The country lacks the sophisticated forensic capability needed to exhume mass graves. UN experts have done preliminary examinations of a few sites but a full excavation would require a formal invitation from Karzai's government, something that's not been forthcoming.

Add to that the fact that there's not one single regime accused of the atrocities but several, dating back to before the Soviet invasion in 1979. The victims of one era became the accused of the next. And now, human rights advocates say, some of those perpetrators sit in the Afghan parliament or serve in senior government positions.

International observers concede Afghanistan's rudimentary justice system just isn't up the task of fairly prosecuting accused war criminals.
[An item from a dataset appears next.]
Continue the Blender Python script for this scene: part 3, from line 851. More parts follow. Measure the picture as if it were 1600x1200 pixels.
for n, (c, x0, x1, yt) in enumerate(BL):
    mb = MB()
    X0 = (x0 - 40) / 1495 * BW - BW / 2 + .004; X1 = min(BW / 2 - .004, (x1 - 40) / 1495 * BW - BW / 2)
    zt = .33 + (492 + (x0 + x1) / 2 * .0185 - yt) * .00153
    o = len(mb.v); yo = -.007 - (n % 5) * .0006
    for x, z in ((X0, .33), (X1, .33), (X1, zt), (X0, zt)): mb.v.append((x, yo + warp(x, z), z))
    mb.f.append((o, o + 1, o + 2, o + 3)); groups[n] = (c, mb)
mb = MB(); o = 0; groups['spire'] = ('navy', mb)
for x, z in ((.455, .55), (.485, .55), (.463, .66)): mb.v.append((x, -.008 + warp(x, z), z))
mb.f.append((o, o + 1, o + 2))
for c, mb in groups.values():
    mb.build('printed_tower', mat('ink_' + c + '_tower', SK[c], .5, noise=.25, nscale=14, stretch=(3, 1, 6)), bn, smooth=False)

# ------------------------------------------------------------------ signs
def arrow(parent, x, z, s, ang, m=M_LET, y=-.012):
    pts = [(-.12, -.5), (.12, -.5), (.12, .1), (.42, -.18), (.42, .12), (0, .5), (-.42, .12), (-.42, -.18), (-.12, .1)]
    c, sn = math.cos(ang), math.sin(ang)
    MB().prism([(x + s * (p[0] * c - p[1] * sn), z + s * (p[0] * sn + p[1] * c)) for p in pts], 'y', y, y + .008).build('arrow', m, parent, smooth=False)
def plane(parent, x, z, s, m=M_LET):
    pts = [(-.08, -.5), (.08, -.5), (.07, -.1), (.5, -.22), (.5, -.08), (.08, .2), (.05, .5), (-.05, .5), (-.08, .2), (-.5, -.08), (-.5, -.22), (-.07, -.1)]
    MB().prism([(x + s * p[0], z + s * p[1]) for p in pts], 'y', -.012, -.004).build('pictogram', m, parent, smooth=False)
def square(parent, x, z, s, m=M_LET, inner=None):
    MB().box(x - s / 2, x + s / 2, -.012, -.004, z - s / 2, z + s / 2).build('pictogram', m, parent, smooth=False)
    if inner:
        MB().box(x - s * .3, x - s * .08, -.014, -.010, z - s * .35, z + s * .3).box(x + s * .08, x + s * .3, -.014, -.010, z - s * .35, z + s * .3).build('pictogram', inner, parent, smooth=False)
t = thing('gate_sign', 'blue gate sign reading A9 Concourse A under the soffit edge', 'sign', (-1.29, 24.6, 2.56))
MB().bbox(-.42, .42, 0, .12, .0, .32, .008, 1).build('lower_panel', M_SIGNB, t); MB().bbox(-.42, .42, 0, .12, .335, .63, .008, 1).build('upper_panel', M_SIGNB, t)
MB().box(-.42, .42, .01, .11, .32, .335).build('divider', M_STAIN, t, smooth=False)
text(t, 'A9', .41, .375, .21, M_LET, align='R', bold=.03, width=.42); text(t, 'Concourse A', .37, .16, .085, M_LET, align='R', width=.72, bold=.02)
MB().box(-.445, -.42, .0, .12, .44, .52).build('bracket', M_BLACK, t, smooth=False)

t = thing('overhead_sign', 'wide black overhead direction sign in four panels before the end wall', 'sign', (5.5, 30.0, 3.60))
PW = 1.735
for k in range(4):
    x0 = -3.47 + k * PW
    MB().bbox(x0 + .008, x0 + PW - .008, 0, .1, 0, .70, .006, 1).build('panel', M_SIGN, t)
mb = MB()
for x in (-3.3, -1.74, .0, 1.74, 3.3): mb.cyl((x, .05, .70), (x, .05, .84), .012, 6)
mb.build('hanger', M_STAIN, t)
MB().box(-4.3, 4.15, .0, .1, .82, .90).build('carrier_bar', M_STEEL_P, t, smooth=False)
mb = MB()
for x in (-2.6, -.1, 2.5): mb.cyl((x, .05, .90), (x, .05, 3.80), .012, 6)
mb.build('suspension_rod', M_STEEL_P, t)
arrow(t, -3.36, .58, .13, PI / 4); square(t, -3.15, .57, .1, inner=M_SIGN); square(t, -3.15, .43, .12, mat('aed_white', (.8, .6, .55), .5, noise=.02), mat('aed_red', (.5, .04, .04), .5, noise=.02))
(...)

"It is now widely recognized that there cannot be peace without justice," Leon-Diaz said in an interview at the UN compound in Kabul.

"That said, the current status of the judiciary in Afghanistan does not allow for domestic trials for war crimes or crimes against humanity. International fair trial standards cannot be observed at this stage," he said.

Still, Noveed, 23, said it angers her to see alleged criminals sitting in parliament.

"We wish that all the ones who did these crimes in Afghanistan should be jailed and judged," said Noveed, who doesn't have a last name.

"Whenever I see the faces of mujahideen criminals, I'm getting so angry and really so sad, not only me but there are many, many other families who have lost their beloveds during these regimes," she said in an interview.

Her aunt and uncle were the victims of a military raid on their house to steal their belongings. Her uncle tried to prevent the attack.

"They hit him too much and he died," she said.

Meanwhile, Darwishi's brother Ibrahim was seized along with two classmates in 1979 from Kabul's college. He was engaged and his fiancée waited 15 years before marrying someone else.

Her uncle, a retired military officer, was seized from his farm and kept in jail for six months before disappearing. His son, an air force technician, was taken too.

"These are the three lost ones. We have no information. It's been 27, 28 years," she said.